Minorities in Turkey Submission to the European Union and the Goverment of Turkey

For many years, Turkey has failed to recognize most of the minorities within its borders. Indeed, state authorities have attempted to ‘Turkify’ many of the minorities, such as the Greeks and the Kurds.[1] Now, as a country seeking accession to the European Union (EU), it has to comply with basic EU standards, which include the protection of minorities.
The year 2004 is crucial for Turkey, as the European Council (EC) in December is due to decide if Turkey has met the Copenhagen criteria, to demonstrate it has: ‘stability of institutions guaranteeing democracy, the rule of law, human rightsand respect for and protection of minorities’.
The EU’s revised Accession Partnership has already set out that Turkey must, among other things:
‘Guarantee in law and in practice the full enjoyment of human rights and fundamental freedoms by all individuals without discrimination and irrespective of language, race, colour, sex, political opinion, religion or belief in line with relevant international and European instruments to which Turkey is a party….
…Ensure cultural diversity and guarantee cultural rights for all citizens irrespective of their origin’.
The rights and freedoms of all minorities in Turkey are, therefore, a high priority, and an essential element in the country’s EU candidacy. This report seeks to analyse the position of minorities in Turkey, to assess the progress made so far in terms of constitutional and legislative reform, and to identify the areas in which changes and reforms are necessary.
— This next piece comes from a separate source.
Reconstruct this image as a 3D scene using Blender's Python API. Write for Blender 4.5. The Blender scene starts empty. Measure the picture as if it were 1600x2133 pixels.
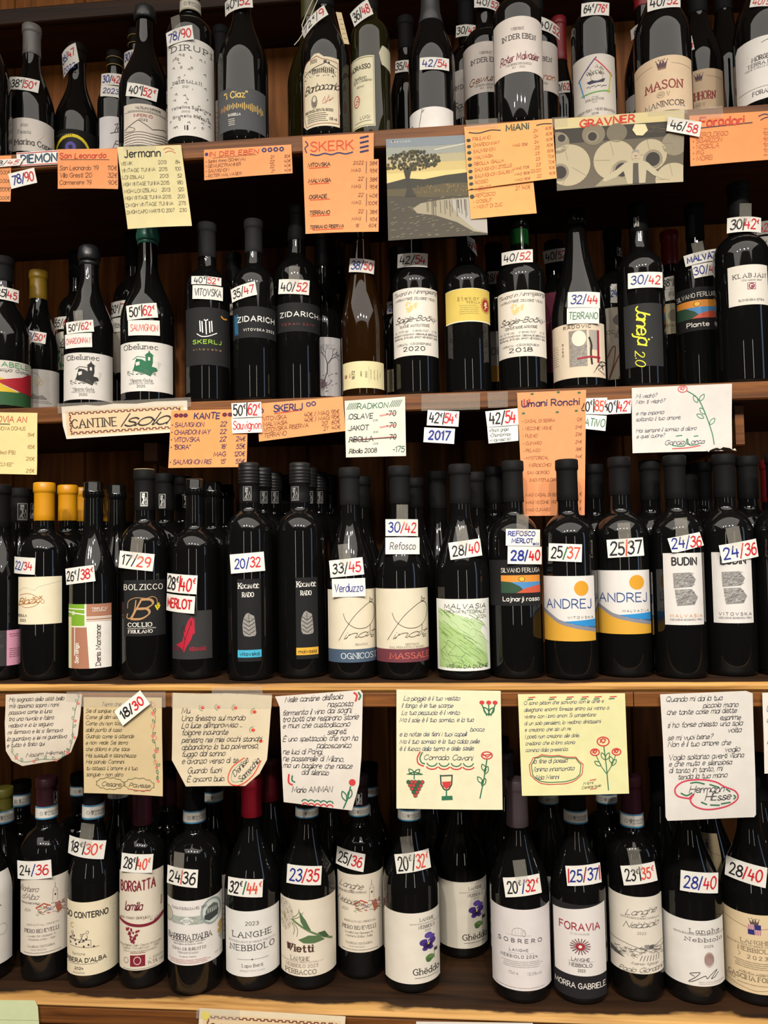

The application process and the conditional nature of EU membership have had a significant impact on human rights practice in Turkey. Turkey has devised and adopted a National Programme for the Adoption of the Acquis, and has made considerable progress through reform packages, including constitutional amendments and legislative reform. These have abolished the state security courts and amended regulations in order to permit, at least in theory, broadcasting in traditionally used languages and non-Muslim foundations to register properties. Further, Article 90 of the Constitution now states that international law shall take priority over national law when there is inconsistency between them.
The protection of minority rights still falls short, however, of European standards. Much remains to be done, from the very basic acceptance and recognition of minorities, through the basic right of certain minorities to live in and return to their homes, to the implementation of both the letter and the spirit of the new laws that purport to allow the practice of language and religion. This report, while not comprehensive, will examine the key issues, including the recognition of minorities, and the current ability of all ethnic, religious and linguistic groups to live freely.